A Figured Wall Niche Block from the Silifke Museum

This paper examines the preserved upper part of an arched wall niche made of limestone which is exhibited/preserved today in the Silifke Museum. This piece is very attractive with its encircled Malta crosses, dolphin, fish and eagle figures. The dolphin is neither mentioned in the Old nor in the New Testament, but the church priests due to ancient tradition mention the dolphin dealing with its love for people, its playfulness and speed. Dolphins are seen in Christianity as the king of the fish and symbolize all the creatures living in the sea and Jesus as “The protector”. Dolphins jumping in water are also considered as the symbol of the newly baptized Jesus. The fish above the niche block arch of which two are smaller than the other two, must have been made according to the the New Testament in which the fish in the water symbolize the baptized believers. The eagle apparent inside the niche, seen on both Early Christian-Byzantine sarcophagai and Coptic tombstones, symbolize immortality and the believers who hope to be resurrected after death, just like Jesus. Sometimes this figure is also accompanied by a monogram of Jesus depicted in a wreath or just the wreath with no monogram. Similar examples for the block with niche at the Silifke museum are the wall niches with commonly have a rounded upper part which are found mostly in the religious and rarely in the civil buildings of the Early Christian-Byzantine period architecture of Egypt and Syria. The narthexes in the churches of the CilicianIsaurian region have small plain wall niches without any decoration. It is considered that these niches called as “Colymbion” contained sacred water. Niches similar to the ones seen in the churches of Egypt can be seen on the West side of the Eastern Church at the Alahan Monastery. The edges and back of the block with the niche are left rough and this indicates the use of the block in a wall construction.
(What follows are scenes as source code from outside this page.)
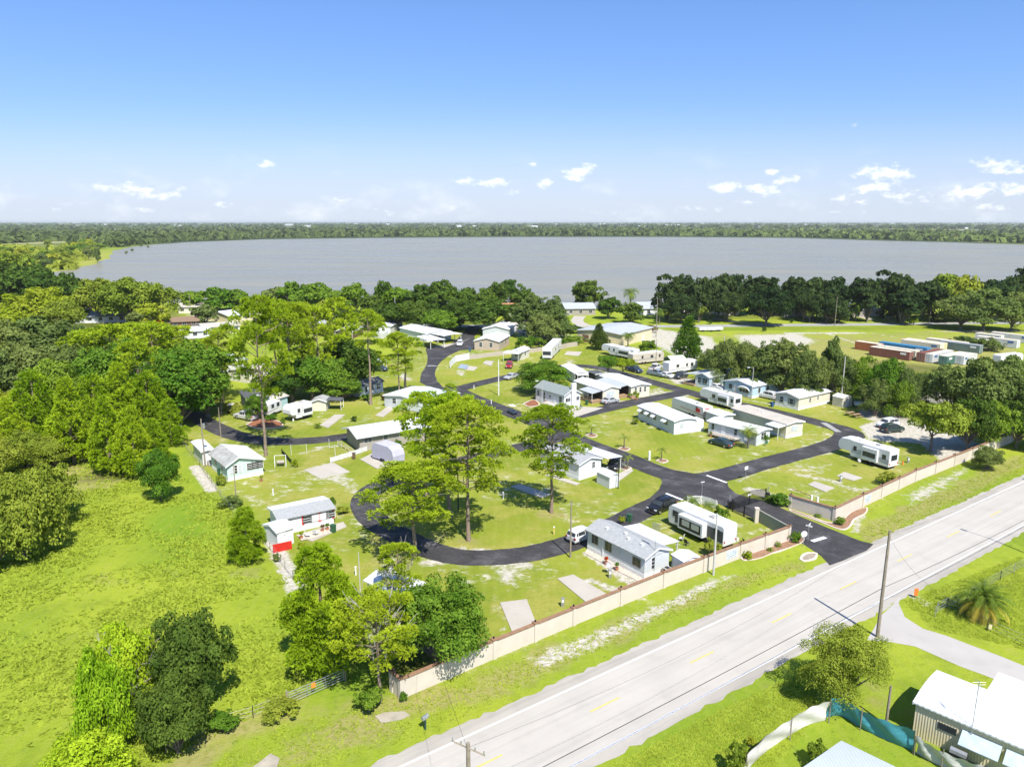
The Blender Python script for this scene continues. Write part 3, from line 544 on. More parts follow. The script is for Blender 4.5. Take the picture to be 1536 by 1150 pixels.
def frond_v(n,Ln,rise,droop,w,seed,z,leaf=16,lw=.05,fan=0,a0=0):
    """palm fronds as rows of leaflets along arching ribs"""
    rg=np.random.default_rng(seed); out=[]
    for i in range(n):
        a=a0+i*2.399+rg.uniform(-.2,.2); e=rise+rg.uniform(-.35,.35)-(i/n)*droop; L2=Ln*rg.uniform(.85,1.1); d=np.array([math.cos(a),math.sin(a),0]); s=np.array([-d[1],d[0],0])
        p=np.array([0,0,z],float); st=L2/leaf; ee=e
        for j in range(leaf):
            dirv=d*math.cos(ee)+np.array([0,0,math.sin(ee)]); q=p+dirv*st; t=(j+1)/leaf; ll=w*math.sin(math.pi*min(.97,.12+.86*t))**.6
            if j>1 or fan:
                for sg in (-1,1):
                    tip=p+dirv*st*1.2+s*sg*ll+np.array([0,0,-ll*.35]); out+= [p-dirv*lw,p+dirv*lw,tip]
            out+= [p-s*.03,p+s*.03,q]; p=q; ee-=(1.5 if not fan else .6)/leaf*(1+.6*t)
    return np.array(out)
def proto(kind,var):
    key=(kind,var)
    if key in CACHE: return CACHE[key]
    s=hash(kind)%1000 if False else sum(map(ord,kind))*7+var*31
    k=4; bm='bark'
    if kind=='oak': V,mb=crown_broad(key,10,6,s,11000,.27,cb=.12,nb=30); H,Rr=10,6
    elif kind=='oakhi': V,mb=crown_broad(key,10,6,s,30000,.155,cb=.1,nb=38); H,Rr=10,6
    elif kind=='oaklo': V,mb=crown_broad(key,10,6,s,3000,.5,cb=.06,nb=22); H,Rr=10,6
    elif kind=='tall': V,mb=crown_broad(key,14,5,s,9000,.28,cb=.05,nb=34); H,Rr=14,5
    elif kind=='talllo': V,mb=crown_broad(key,14,5,s,3200,.48,cb=.03,nb=26); H,Rr=14,5
    elif kind=='open': V,mb=crown_broad(key,8,6,s,7000,.25,cb=.3,nb=16); H,Rr=8,6
    elif kind=='bushhi': V,mb=crown_broad(key,6,4,s,20000,.13,cb=.02,nb=34); H,Rr=6,4
    elif kind=='bush': V,mb=crown_broad(key,3,2,s,2600,.14,cb=.02,nb=16); H,Rr=3,2
    elif kind=='willow': V,mb=crown_broad(key,9,5,s,14000,.17,cb=.0,nb=24); H,Rr=9,5
    elif kind=='willowhi': V,mb=crown_broad(key,9,5,s,42000,.085,cb=.12,nb=30); H,Rr=9,5
    elif kind=='pine': V,mb=crown_pine(18,5,s,2600,.36 if var%2 else .44); H,Rr,k,bm=18,5,3,'pbark'
    elif kind=='pinehi': V,mb=crown_pine(18,5,s,5400,.37,44,.32,.055,8); H,Rr,k,bm=18,5,3,'pbark'
    elif kind=='pinefar': V,mb=crown_pine(18,6,s,1100,.35,26,.75,.16,6); H,Rr,k,bm=18,6,3,'pbark'
    elif kind=='pinesp': V,mb=crown_pine(18,3.2,s,700,.62,13,.5,.07,7); H,Rr,k,bm=18,3.2,3,'pbark'
    elif kind=='young': V,mb=crown_young(9,3,s,3600,.34,.06,6,.5 if var%2==0 else .85,.04,44); H,Rr,k,bm=9,3,3,'pbark'
    elif kind=='younghi': V,mb=crown_young(9,3.2,s,9500,.26,.04,7,.42,.05,34); H,Rr,k,bm=9,3.2,3,'pbark'
    elif kind=='cone': V,mb=crown_young(9,3.6,s,2600,.42,.10,5,.8,.08); H,Rr,k,bm=9,3.6,3,'bark'
    elif kind=='ball': V,mb=crown_broad(key,3,1.6,s,2200,.13,cb=.0,nb=12); H,Rr=3,1.6
    elif kind=='palm':
        V=np.concatenate([frond_v(22,2.7,1.0,1.5,.75,s,4.3)]); mb=MB().tube([(0,0,-.1),(.1,0,2),(.05,0,4.35)],[.2,.16,.14],7,False); H,Rr,k=5.2,2.3,3
    elif kind=='palmlet':
        V=frond_v(9,1.3,1.0,.7,.32,s,1.5,10); mb=MB().tube([(0,0,-.1),(0,0,1.5)],[.09,.07],6,False); H,Rr,k=2.2,1.0,3
    elif kind=='sago':
        V=frond_v(26,1.1,1.1,1.1,.28,s,.25,9); mb=MB().tube([(0,0,-.1),(0,0,.3)],[.18,.15],6,False); H,Rr,k=1.2,1.0,3
    V0=np_mesh(kind+'_crown',V,k,LM['green']); tm=mb.mesh(kind+'_trunk',BK[bm],True)
    CACHE[key]=(V0,tm,H,Rr); return CACHE[key]
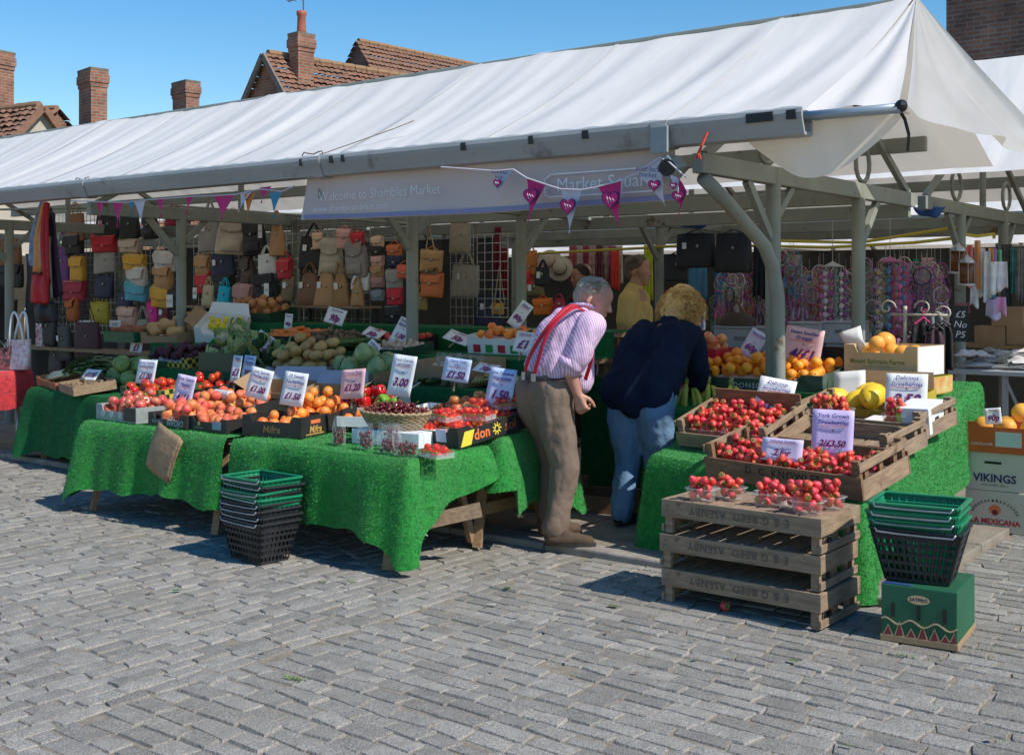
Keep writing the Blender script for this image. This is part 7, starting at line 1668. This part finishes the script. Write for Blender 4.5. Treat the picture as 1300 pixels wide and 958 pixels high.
# folded bags hanging at the gutter on the far left
G4 = 'folding shoppers hanging at the gutter'
for lab, pts, c, c2 in (('blue patterned folded shopper hanging from the gutter', [(52,256),(57,258),(46,345),(36,330)], (.07,.16,.36), (.3,.38,.5)), ('apricot folded shopper hanging from the gutter', [(55,257),(59,259),(54,345),(42,345)], (.66,.36,.12), (.55,.28,.09)), ('grey folded shopper behind the apricot one', [(57,262),(60,262),(58,345),(49,348)], (.28,.28,.30), None), ('narrow red folded shopper beside the apricot one', [(57,256),(62,258),(64,362),(56,350)], (.50,.02,.04), None), ('red squat shopper lowest under the gutter', [(42,348),(62,348),(62,385),(40,384)], (.55,.02,.03), (.42,.015,.02)), ('long dark violet shopper behind the red one', [(62,262),(70,275),(80,375),(64,380)], (.04,.025,.06), None), ('pale stone shopper edge behind the red one', [(60,300),(64,300),(68,378),(61,384)], (.40,.34,.28), None), ('black flat shopper under the red squat one', [(44,386),(72,384),(74,408),(46,410)], (.02,.02,.022), None)):
    Yb = {'blue patterned':6.10,'apricot':6.07,'grey':6.14,'narrow red':6.04,'red squat':6.12,'long dark':6.22,'pale stone':6.17,'black flat':6.2}[[k for k in ('blue patterned','apricot','grey','narrow red','red squat','long dark','pale stone','black flat') if lab.startswith(k)][0]]; P4 = [at(a, b, Yb) for a, b in pts]
    def fn(u, v, P4=P4): 
        p = P4[3].lerp(P4[2], u).lerp(P4[0].lerp(P4[1], u), v); p.y += -.04*math.sin(math.pi*u)*math.sin(math.pi*v) + .012*math.sin(u*12); return p
    o = MB().grid(fn, 10, 10).build('folding_shopper', M('shopper %s' % str(c), c, c2, 20, .6, .2, 30), smooth=True, thick=.03); tag(o, lab, 'shopper bag', G4)
# things on the red table and the bag ends behind
FLOR = M('white floral oilcloth', (.72,.70,.70), (.55,.30,.33), 26, .3, coat=.3, detail=1); BLFL = M('black floral oilcloth', (.02,.02,.025), (.30,.10,.10), 30, .35, detail=1)
def oil(label, px, py, Y, wd, hh, m, hl, rz=0, w_=WHITE, zz=.770):
    p = at(px, py, Y); p.z = zz; t = thing('handbag', label, 'handbag', p, (0,0,R(20)+rz), 'oilcloth bags on the red table')
    n = 24; vs = []
    for z in (0,.02,.5,.9,1.0):
        for j in range(n):
            a = 6.283*j/n; vs.append((wd/2*(1+.0*z)*math.copysign(abs(math.cos(a))**.5, math.cos(a))*(.94 if z == 0 else 1+.08*z), .05*math.copysign(abs(math.sin(a))**.6, math.sin(a))*(1-.5*z), hh*z+.012*math.cos(a)**2*z))
    mb = MB(); mb.add(vs, [(i*n+j, i*n+(j+1)%n, (i+1)*n+(j+1)%n, (i+1)*n+j) for i in range(4) for j in range(n)] + [tuple(range(n))[::-1]]); mb.build('body', m, t, smooth=True)
    for s in (-1, 1):
        pts = [(-wd*.34 + wd*.9*(i/14)**1 * .75 * (1 if s > 0 else 1) * .0 + (-s*wd*.0) + wd*.68*(i/14), s*.03, hh*.82 + hl*math.sin(math.pi*i/14)**.7) for i in range(15)]
        pts = [(p_[0]*(1+ .0) + s*wd*.12*math.sin(math.pi*k/14), p_[1], p_[2]) for k, p_ in enumerate(pts)]
        MB().tube(pts, .010, 8).build('handle', w_, t, smooth=True)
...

It is possible that this piece was used in a church as seen in the Alahan example, in a grave structure or in another type of structure such as a Baptisterion. The iconographic program consisting of greek crosses, dolphins, fishes and an eagle with its wings spread is a common feature of sacred architecture throughout the early Christian and Byzantine Eastern Mediterranean, including Isauria (East Church of Alahan Manastiri). It will be argued that for stylistic reasons, the niche has to be dated to the first half or around the middle of the 6th century.